While reading this novel again, I find myself thinking more about refugees arriving on our shores to be locked in desert detention centres; the Opposition Leader’s determination to tow the boats out to sea; wars being fought in the name of freedom and democracy; limitations on free speech legislated for during the War on Terror; imprisonment without charge of political detainees such as David Hicks, Mamdouh Habib and Muhamed Haneef; the silencing of Hicks after his release from Guantanamo; the attempts to terminate Julian Assange’s Wikileaks exposures; the silencing of dissent through restrictions on the funding of NGO and Australia Council grants; the suppression of our past frontier history in the Northern Territory intervention; the Orwellian deceit of language practised by the media and by politicians; dominant ideologies that belittle, denigrate and deny the legitimacy of scientific evidence or other world views, and so on.
While I am reflecting on my responses I collect my mail: the current issue of the ASA journal, Australian Author, one of the few journals still published in hard copy arrives. It is entitled: Whither Free Speech? Robert Pullan in an article called ‘Conditions Apply’ documents some of the ways free speech has been silenced in our society since the eighteenth century and Jeremy Fisher in another article called ‘Wrestling with a dilemma’ notes that under current Office of Film and Literature guidelines, ‘a novelist with a plot involving, say, terrorist activity in Sydney’ could have that novel ‘suppressed because it promotes terrorism’. This is not Germany in 1933 but Australia in 2012. I am reminded of the adage: it is not whose army wins but whose story.
French Resistance fighter, Adelaïde Hautval wrote that it is ‘hard for the normal human mind to recognise the unthinkable’. This is for me a novel about recognising the unthinkable. Narrative, that ‘primary act of mind’ as Barbara Hardy termed it, invites us to recognise what we have not been able to imagine for ourselves. Steve Ross, in writing about film, argues that documentary paradoxically affirms our world view while fiction challenges us to reassess it. The achievement of this novel seems to me the invitation to engage with these unthinkable issues that Anna Funder has imagined and to reassess our world view, or as Anna Funder suggests, expand our ‘inner universe’. It also suggests something more: Ruth herself poses the question ‘once you have imagined such suffering, how can you still do nothing?’ a question that echoes for me the French Resistance fighter Boris Vildé comment ‘to resist … must be to act’ and the headline of Ross Gittins’s op-ed piece in the Sydney Morning Herald (21 March 3012): ‘Human cost of inaction incalculable’.

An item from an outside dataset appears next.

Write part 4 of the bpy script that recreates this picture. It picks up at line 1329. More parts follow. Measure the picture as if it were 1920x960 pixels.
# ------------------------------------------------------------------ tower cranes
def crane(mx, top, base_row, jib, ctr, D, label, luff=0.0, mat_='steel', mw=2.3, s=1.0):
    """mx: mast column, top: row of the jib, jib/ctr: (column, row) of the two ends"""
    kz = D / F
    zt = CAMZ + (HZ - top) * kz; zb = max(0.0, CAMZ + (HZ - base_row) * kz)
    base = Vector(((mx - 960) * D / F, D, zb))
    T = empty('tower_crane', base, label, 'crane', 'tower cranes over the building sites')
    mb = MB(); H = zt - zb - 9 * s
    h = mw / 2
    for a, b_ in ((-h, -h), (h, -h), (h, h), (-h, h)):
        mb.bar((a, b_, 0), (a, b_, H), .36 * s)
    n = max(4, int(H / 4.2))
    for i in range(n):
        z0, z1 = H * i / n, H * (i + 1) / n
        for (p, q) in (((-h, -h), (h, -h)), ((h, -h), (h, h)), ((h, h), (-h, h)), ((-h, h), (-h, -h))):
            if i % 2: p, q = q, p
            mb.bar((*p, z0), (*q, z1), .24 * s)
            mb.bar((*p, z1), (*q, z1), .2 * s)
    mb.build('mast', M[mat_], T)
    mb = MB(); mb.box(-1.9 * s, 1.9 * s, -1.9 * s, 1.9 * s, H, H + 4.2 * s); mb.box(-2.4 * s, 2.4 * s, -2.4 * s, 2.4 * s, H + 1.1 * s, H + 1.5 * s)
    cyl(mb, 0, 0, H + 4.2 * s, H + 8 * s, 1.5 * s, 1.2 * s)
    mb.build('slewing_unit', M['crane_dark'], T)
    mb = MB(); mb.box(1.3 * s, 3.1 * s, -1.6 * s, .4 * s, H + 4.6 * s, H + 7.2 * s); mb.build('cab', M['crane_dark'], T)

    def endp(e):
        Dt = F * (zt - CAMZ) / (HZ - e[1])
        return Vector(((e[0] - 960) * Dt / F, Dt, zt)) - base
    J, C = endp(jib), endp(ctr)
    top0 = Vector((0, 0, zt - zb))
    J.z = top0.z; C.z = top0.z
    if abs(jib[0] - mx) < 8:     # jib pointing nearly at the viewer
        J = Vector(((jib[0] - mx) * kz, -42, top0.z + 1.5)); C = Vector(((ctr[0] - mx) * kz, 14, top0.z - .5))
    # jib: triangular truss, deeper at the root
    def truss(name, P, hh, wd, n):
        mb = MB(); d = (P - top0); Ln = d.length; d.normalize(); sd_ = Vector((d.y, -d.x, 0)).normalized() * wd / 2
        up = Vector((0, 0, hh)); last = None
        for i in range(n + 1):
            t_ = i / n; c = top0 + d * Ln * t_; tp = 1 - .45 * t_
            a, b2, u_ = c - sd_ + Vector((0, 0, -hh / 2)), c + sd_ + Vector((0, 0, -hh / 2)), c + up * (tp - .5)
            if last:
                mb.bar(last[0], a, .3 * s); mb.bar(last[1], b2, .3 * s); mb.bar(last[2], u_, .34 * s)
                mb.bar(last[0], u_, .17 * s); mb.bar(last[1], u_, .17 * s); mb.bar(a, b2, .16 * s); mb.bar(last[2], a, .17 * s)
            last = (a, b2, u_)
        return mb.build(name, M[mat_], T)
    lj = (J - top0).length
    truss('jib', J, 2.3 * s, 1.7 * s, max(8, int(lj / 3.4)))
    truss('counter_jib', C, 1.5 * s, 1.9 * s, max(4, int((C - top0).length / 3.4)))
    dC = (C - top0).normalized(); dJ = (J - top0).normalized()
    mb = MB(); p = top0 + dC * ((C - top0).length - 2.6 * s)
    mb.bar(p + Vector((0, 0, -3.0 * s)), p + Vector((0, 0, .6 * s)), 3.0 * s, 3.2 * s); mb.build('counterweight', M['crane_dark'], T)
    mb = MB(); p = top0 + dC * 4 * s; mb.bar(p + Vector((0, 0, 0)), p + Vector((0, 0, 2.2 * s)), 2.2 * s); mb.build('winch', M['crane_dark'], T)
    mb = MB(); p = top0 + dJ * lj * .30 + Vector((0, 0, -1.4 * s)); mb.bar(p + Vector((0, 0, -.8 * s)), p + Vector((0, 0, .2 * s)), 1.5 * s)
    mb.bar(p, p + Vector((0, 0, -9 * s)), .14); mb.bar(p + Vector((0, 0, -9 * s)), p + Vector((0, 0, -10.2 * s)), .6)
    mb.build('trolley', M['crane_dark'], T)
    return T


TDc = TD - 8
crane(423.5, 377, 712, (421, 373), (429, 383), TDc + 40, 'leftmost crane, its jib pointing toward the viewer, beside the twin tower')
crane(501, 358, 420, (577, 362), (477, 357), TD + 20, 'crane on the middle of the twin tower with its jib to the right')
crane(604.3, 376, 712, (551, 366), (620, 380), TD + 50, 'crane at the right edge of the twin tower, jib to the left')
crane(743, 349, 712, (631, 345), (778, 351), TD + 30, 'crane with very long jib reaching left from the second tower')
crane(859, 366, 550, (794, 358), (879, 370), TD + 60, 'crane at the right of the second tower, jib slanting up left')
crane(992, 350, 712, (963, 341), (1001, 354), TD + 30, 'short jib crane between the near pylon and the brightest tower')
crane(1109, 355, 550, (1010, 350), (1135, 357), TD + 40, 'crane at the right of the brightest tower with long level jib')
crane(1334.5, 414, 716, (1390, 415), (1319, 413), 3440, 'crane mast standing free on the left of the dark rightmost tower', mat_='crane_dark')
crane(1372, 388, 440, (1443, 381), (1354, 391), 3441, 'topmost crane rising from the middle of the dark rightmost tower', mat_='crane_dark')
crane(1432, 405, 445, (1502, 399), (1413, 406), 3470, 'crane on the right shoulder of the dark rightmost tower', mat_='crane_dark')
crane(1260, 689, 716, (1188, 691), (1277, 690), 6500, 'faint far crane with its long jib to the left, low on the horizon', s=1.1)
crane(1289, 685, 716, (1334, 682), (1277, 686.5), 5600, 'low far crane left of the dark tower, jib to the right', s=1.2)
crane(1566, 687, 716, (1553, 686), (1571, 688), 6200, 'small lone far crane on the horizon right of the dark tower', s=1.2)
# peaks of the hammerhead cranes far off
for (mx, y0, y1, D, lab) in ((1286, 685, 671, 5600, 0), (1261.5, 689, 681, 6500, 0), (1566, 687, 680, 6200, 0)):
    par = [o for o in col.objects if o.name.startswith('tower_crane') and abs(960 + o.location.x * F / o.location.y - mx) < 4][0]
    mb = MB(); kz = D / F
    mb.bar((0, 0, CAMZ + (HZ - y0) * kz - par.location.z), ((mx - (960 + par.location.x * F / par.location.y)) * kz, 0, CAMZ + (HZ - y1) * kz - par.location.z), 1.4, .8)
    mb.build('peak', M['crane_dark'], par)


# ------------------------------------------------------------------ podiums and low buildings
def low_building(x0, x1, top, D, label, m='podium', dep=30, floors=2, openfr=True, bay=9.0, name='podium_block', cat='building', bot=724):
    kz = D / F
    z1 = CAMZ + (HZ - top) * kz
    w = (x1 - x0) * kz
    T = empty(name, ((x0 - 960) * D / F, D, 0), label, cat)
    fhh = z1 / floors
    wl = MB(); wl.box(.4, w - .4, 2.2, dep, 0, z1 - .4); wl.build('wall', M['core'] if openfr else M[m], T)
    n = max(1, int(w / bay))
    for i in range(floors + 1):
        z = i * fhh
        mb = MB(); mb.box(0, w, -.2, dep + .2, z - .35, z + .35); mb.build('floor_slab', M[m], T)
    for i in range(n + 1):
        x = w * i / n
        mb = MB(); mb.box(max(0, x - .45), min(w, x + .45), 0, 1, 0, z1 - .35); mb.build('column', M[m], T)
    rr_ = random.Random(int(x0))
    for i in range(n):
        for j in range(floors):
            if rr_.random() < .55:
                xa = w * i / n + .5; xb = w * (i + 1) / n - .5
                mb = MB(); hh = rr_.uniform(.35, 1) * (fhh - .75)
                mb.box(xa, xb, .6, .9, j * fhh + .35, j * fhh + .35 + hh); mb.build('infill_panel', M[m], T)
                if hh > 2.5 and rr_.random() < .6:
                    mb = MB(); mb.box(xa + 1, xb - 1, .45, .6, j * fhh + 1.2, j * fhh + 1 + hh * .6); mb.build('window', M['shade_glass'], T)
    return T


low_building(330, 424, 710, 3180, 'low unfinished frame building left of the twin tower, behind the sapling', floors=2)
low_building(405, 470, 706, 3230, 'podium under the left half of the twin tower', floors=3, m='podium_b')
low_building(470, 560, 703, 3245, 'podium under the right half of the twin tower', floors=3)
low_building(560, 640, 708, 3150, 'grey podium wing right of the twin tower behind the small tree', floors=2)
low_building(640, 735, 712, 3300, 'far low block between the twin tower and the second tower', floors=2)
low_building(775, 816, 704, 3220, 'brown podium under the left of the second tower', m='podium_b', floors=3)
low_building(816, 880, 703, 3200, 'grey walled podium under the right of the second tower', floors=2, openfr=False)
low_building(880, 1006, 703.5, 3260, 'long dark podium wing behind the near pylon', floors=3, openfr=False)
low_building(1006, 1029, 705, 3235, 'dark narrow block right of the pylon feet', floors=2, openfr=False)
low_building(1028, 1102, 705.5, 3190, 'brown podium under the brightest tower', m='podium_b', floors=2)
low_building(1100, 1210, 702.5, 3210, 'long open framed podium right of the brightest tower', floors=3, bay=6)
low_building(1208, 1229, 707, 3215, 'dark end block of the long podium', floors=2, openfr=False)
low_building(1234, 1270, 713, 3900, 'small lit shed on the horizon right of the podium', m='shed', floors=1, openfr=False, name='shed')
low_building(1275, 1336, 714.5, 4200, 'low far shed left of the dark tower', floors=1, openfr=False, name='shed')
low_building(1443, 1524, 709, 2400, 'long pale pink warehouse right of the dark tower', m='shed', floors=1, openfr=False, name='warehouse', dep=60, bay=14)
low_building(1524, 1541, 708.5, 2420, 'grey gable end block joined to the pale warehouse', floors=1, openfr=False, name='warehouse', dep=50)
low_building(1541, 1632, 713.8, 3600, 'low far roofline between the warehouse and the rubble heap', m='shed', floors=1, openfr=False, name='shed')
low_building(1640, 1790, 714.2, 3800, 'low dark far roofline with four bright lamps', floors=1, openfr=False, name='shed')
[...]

Even if those (mostly women) buying and reading Anna Funder’s novel are not making the same explicit connections, perhaps they sense the work’s relevance to the Zeitgeist. Toni Johnson-Woods reminds us a successful book is always ‘of its time, its place and its audience’: I see this book as very much of our time, our place, our audience. It is a story that can expand our own inner universe, a story that urges us to rethink what we know; a story that invites us to see, to remember, to speak, to act and not to be silenced.